━━━ GIVEN MATERIAL

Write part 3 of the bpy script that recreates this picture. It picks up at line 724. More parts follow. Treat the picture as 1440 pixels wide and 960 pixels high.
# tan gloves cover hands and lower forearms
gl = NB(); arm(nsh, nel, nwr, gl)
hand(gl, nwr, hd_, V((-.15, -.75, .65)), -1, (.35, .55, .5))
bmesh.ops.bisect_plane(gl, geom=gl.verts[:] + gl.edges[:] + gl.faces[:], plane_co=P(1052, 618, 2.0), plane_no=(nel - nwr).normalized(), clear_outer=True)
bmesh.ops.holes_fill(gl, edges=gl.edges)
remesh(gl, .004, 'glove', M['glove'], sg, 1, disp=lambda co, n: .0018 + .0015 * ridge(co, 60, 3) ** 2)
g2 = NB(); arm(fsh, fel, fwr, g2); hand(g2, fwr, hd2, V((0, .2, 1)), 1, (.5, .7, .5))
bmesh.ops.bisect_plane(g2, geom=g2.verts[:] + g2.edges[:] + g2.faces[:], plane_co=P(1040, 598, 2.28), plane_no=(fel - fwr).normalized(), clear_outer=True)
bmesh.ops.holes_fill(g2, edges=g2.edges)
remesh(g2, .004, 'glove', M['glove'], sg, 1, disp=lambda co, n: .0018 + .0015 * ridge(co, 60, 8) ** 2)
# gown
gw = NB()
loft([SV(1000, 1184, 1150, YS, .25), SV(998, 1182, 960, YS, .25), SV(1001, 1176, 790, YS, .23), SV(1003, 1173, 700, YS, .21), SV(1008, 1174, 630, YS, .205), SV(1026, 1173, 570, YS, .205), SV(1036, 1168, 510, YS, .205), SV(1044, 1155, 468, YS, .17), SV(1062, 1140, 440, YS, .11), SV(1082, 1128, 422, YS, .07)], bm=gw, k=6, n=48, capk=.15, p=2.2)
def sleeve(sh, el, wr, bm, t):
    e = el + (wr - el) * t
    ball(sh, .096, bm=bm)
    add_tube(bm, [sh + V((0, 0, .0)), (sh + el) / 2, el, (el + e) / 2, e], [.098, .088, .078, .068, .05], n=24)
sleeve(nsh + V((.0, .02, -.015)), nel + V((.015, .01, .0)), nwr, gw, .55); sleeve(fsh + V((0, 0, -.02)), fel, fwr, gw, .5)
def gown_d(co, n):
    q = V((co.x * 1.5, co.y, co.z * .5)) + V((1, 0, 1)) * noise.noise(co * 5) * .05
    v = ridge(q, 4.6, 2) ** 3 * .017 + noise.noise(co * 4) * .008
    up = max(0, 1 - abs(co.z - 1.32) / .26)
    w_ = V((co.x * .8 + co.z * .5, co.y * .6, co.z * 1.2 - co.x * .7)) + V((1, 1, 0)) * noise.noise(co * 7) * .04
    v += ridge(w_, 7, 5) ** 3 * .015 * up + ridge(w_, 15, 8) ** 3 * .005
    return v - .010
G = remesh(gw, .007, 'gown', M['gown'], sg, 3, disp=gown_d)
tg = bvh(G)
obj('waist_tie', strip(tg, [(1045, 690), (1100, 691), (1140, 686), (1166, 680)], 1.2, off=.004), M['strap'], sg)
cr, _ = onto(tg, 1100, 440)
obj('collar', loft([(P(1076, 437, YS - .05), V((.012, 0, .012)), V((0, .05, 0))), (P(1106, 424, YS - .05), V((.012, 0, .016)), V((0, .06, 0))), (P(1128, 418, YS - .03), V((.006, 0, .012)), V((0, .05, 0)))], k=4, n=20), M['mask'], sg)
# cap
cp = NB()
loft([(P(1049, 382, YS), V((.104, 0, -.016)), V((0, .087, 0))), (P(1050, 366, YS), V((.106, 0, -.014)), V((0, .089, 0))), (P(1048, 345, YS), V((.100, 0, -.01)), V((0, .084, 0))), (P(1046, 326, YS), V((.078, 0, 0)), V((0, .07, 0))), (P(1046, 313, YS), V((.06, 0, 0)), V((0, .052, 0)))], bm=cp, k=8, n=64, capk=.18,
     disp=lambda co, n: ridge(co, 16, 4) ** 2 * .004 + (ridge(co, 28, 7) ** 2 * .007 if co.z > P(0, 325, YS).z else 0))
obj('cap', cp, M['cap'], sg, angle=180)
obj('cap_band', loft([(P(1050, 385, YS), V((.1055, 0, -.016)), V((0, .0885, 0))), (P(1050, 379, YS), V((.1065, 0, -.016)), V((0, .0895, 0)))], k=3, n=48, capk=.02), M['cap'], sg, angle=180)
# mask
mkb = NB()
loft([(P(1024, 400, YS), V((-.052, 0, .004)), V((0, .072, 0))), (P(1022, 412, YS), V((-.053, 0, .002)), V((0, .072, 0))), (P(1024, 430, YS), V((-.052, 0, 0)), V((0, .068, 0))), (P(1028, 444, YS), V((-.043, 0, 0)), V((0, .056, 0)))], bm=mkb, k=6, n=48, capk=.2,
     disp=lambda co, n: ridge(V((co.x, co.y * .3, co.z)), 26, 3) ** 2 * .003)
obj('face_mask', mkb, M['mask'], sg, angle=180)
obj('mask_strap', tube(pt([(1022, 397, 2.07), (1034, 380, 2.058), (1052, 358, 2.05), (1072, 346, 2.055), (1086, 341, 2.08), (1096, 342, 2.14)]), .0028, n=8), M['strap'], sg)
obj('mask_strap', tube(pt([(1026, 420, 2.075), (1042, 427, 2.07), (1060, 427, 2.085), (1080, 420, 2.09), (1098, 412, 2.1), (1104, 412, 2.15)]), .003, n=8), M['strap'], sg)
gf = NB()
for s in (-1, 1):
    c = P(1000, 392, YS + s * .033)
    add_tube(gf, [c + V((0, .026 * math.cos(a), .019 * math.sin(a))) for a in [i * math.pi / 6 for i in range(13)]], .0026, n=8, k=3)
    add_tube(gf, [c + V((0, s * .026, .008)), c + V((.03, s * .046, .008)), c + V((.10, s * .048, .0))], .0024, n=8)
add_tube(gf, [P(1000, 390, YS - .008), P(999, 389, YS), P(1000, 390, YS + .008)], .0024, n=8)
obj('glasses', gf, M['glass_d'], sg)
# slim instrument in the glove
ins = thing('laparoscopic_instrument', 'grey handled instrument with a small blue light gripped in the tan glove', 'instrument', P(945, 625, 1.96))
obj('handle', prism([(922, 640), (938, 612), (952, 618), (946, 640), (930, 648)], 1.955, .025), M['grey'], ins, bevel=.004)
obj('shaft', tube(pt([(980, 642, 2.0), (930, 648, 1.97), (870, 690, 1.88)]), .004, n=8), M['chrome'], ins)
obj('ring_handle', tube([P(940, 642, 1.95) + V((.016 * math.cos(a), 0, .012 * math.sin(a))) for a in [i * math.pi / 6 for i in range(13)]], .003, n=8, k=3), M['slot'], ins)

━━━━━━

- _REQUIREMENT_
Copy down the whole of the data above, matching it exactly.

- _EXERCISE SOLUTION_
Write part 3 of the bpy script that recreates this picture. It picks up at line 724. More parts follow. Treat the picture as 1440 pixels wide and 960 pixels high.
# tan gloves cover hands and lower forearms
gl = NB(); arm(nsh, nel, nwr, gl)
hand(gl, nwr, hd_, V((-.15, -.75, .65)), -1, (.35, .55, .5))
bmesh.ops.bisect_plane(gl, geom=gl.verts[:] + gl.edges[:] + gl.faces[:], plane_co=P(1052, 618, 2.0), plane_no=(nel - nwr).normalized(), clear_outer=True)
bmesh.ops.holes_fill(gl, edges=gl.edges)
remesh(gl, .004, 'glove', M['glove'], sg, 1, disp=lambda co, n: .0018 + .0015 * ridge(co, 60, 3) ** 2)
g2 = NB(); arm(fsh, fel, fwr, g2); hand(g2, fwr, hd2, V((0, .2, 1)), 1, (.5, .7, .5))
bmesh.ops.bisect_plane(g2, geom=g2.verts[:] + g2.edges[:] + g2.faces[:], plane_co=P(1040, 598, 2.28), plane_no=(fel - fwr).normalized(), clear_outer=True)
bmesh.ops.holes_fill(g2, edges=g2.edges)
remesh(g2, .004, 'glove', M['glove'], sg, 1, disp=lambda co, n: .0018 + .0015 * ridge(co, 60, 8) ** 2)
# gown
gw = NB()
loft([SV(1000, 1184, 1150, YS, .25), SV(998, 1182, 960, YS, .25), SV(1001, 1176, 790, YS, .23), SV(1003, 1173, 700, YS, .21), SV(1008, 1174, 630, YS, .205), SV(1026, 1173, 570, YS, .205), SV(1036, 1168, 510, YS, .205), SV(1044, 1155, 468, YS, .17), SV(1062, 1140, 440, YS, .11), SV(1082, 1128, 422, YS, .07)], bm=gw, k=6, n=48, capk=.15, p=2.2)
def sleeve(sh, el, wr, bm, t):
    e = el + (wr - el) * t
    ball(sh, .096, bm=bm)
    add_tube(bm, [sh + V((0, 0, .0)), (sh + el) / 2, el, (el + e) / 2, e], [.098, .088, .078, .068, .05], n=24)
sleeve(nsh + V((.0, .02, -.015)), nel + V((.015, .01, .0)), nwr, gw, .55); sleeve(fsh + V((0, 0, -.02)), fel, fwr, gw, .5)
def gown_d(co, n):
    q = V((co.x * 1.5, co.y, co.z * .5)) + V((1, 0, 1)) * noise.noise(co * 5) * .05
    v = ridge(q, 4.6, 2) ** 3 * .017 + noise.noise(co * 4) * .008
    up = max(0, 1 - abs(co.z - 1.32) / .26)
    w_ = V((co.x * .8 + co.z * .5, co.y * .6, co.z * 1.2 - co.x * .7)) + V((1, 1, 0)) * noise.noise(co * 7) * .04
    v += ridge(w_, 7, 5) ** 3 * .015 * up + ridge(w_, 15, 8) ** 3 * .005
    return v - .010
G = remesh(gw, .007, 'gown', M['gown'], sg, 3, disp=gown_d)
tg = bvh(G)
obj('waist_tie', strip(tg, [(1045, 690), (1100, 691), (1140, 686), (1166, 680)], 1.2, off=.004), M['strap'], sg)
cr, _ = onto(tg, 1100, 440)
obj('collar', loft([(P(1076, 437, YS - .05), V((.012, 0, .012)), V((0, .05, 0))), (P(1106, 424, YS - .05), V((.012, 0, .016)), V((0, .06, 0))), (P(1128, 418, YS - .03), V((.006, 0, .012)), V((0, .05, 0)))], k=4, n=20), M['mask'], sg)
# cap
cp = NB()
loft([(P(1049, 382, YS), V((.104, 0, -.016)), V((0, .087, 0))), (P(1050, 366, YS), V((.106, 0, -.014)), V((0, .089, 0))), (P(1048, 345, YS), V((.100, 0, -.01)), V((0, .084, 0))), (P(1046, 326, YS), V((.078, 0, 0)), V((0, .07, 0))), (P(1046, 313, YS), V((.06, 0, 0)), V((0, .052, 0)))], bm=cp, k=8, n=64, capk=.18,
     disp=lambda co, n: ridge(co, 16, 4) ** 2 * .004 + (ridge(co, 28, 7) ** 2 * .007 if co.z > P(0, 325, YS).z else 0))
obj('cap', cp, M['cap'], sg, angle=180)
obj('cap_band', loft([(P(1050, 385, YS), V((.1055, 0, -.016)), V((0, .0885, 0))), (P(1050, 379, YS), V((.1065, 0, -.016)), V((0, .0895, 0)))], k=3, n=48, capk=.02), M['cap'], sg, angle=180)
# mask
mkb = NB()
loft([(P(1024, 400, YS), V((-.052, 0, .004)), V((0, .072, 0))), (P(1022, 412, YS), V((-.053, 0, .002)), V((0, .072, 0))), (P(1024, 430, YS), V((-.052, 0, 0)), V((0, .068, 0))), (P(1028, 444, YS), V((-.043, 0, 0)), V((0, .056, 0)))], bm=mkb, k=6, n=48, capk=.2,
     disp=lambda co, n: ridge(V((co.x, co.y * .3, co.z)), 26, 3) ** 2 * .003)
obj('face_mask', mkb, M['mask'], sg, angle=180)
obj('mask_strap', tube(pt([(1022, 397, 2.07), (1034, 380, 2.058), (1052, 358, 2.05), (1072, 346, 2.055), (1086, 341, 2.08), (1096, 342, 2.14)]), .0028, n=8), M['strap'], sg)
obj('mask_strap', tube(pt([(1026, 420, 2.075), (1042, 427, 2.07), (1060, 427, 2.085), (1080, 420, 2.09), (1098, 412, 2.1), (1104, 412, 2.15)]), .003, n=8), M['strap'], sg)
gf = NB()
for s in (-1, 1):
    c = P(1000, 392, YS + s * .033)
    add_tube(gf, [c + V((0, .026 * math.cos(a), .019 * math.sin(a))) for a in [i * math.pi / 6 for i in range(13)]], .0026, n=8, k=3)
    add_tube(gf, [c + V((0, s * .026, .008)), c + V((.03, s * .046, .008)), c + V((.10, s * .048, .0))], .0024, n=8)
add_tube(gf, [P(1000, 390, YS - .008), P(999, 389, YS), P(1000, 390, YS + .008)], .0024, n=8)
obj('glasses', gf, M['glass_d'], sg)
# slim instrument in the glove
ins = thing('laparoscopic_instrument', 'grey handled instrument with a small blue light gripped in the tan glove', 'instrument', P(945, 625, 1.96))
obj('handle', prism([(922, 640), (938, 612), (952, 618), (946, 640), (930, 648)], 1.955, .025), M['grey'], ins, bevel=.004)
obj('shaft', tube(pt([(980, 642, 2.0), (930, 648, 1.97), (870, 690, 1.88)]), .004, n=8), M['chrome'], ins)
obj('ring_handle', tube([P(940, 642, 1.95) + V((.016 * math.cos(a), 0, .012 * math.sin(a))) for a in [i * math.pi / 6 for i in range(13)]], .003, n=8, k=3), M['slot'], ins)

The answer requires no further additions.